Dans la Bible, le prophète n’est pas un être isolé, de même que l’intellectuel n’est pas enfermé dans sa suffisance. Le prophète est un être qui est au bénéfice de l’Esprit-souffle ; il est donc au bénéfice des interactions avec son entourage. Il n’est pas seul face à une situation, mais en compagnie d’une multitude d’autres qui font face à la vie, chacun ayant un rapport spécifique à ce qui arrive, chacun ayant une vision particulière. La vérité est la communion de toutes ces visions particulières. La vérité s’élabore dans le dialogue, dans le débat, dans ce que Paul Ricœur appelait le conflit des interprétations. C’est ce que nous pouvons appeler la compréhension.

Cette image de l’Esprit qui se répand sur toute chair, fils et filles, jeunes et vieux, est une manière biblique de parler de l’intelligence collective. Cette image affirme la nécessité de ne pas s’en tenir à son seul avis pour percer l’énigme de la vie. La métaphore biblique du Saint Esprit abord la vérité par la pluralité des expériences, par la multitude des réalités. L’Esprit dit l’interaction des différentes perceptions qui permet d’accéder au plus près de la vérité, qui permet d’avancer un peu plus loin sur le chemin de la vie véritable.

Le don de l’Esprit à toute chair affirme que nous avons tous droit à la vérité. Il n’y a pas d’un côté ceux qui auraient le droit de savoir au prétexte qu’ils seraient bien nés, ou qu’il auraient atteint un âge canonique ou encore qu’ils auraient montré d’une manière ou d’une autre qu’ils méritent la vérité. Le don de l’Esprit est un don universel, qui affirme que nul ne saurait être tenu à l’écart de ce qui rend la vie authentique. Il n’y a pas d’un côté les intellectuels et, de l’autre, des ignorants, des imbéciles, des attardés, des sous-hommes. Chacun est reconnu comme ayant une part de vérité à faire valoir, à frotter à la vérité de ses contemporains pour faire émerger une vérité plus grande. L’intelligence des situations, l’intelligence du monde, se précise à plusieurs.

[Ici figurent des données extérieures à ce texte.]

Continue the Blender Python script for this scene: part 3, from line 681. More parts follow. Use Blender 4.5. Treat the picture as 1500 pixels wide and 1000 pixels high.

Parler du travail de l’Esprit sur votre intériorité c’est dire que chacun de vous est un individu, un être à part entière. Parler du travail de l’Esprit, c’est énumérer les interactions dont vous avez bénéficié et qui ont fait de vous une personne, c’est-à-dire un individu doté d’une conscience. Parler du travail de l’Esprit c’est reconnaître que votre intelligence a été aiguisée à chaque fois que vous avez confronté votre approche de la vie à d’autres approches ; cela a fait de vous une personne dotée d’une compréhension. Ce processus n’est pas achevé. Il est appelé à se poursuivre. Chers catéchumènes, nous sommes heureux de vous compter parmi nous. Nous sommes heureux de poursuivre notre bout de chemin en votre excellente compagnie. Avec vous, nous serons plus à même de donner à la vie sa véritable dimension.

Amen

Lecture de la Bible

Ézéchiel 2:1-2

1 Il me dit: Fils de l’homme, tiens-toi sur tes pieds, et je te parlerai.
2 Dès qu’il m’eut adressé ces mots, l’Esprit entra en moi et me fit tenir sur mes pieds; et j’entendis celui qui me parlait

Actes 2:12

12 Ils étaient tous dans l’étonnement, et, ne sachant que penser, ils se disaient les uns aux autres: Que veut dire ceci?

Actes 2:16-18

16 Mais c’est ici ce qui a été dit par le prophète Joël:
17 Dans les derniers jours, dit Dieu, je répandrai de mon Esprit sur toute chair; Vos fils et vos filles prophétiseront, Vos jeunes gens auront des visions, Et vos vieillards auront des songes.
18 Oui, sur mes serviteurs et sur mes servantes, Dans ces jours-là, je répandrai de mon Esprit; et ils prophétiseront.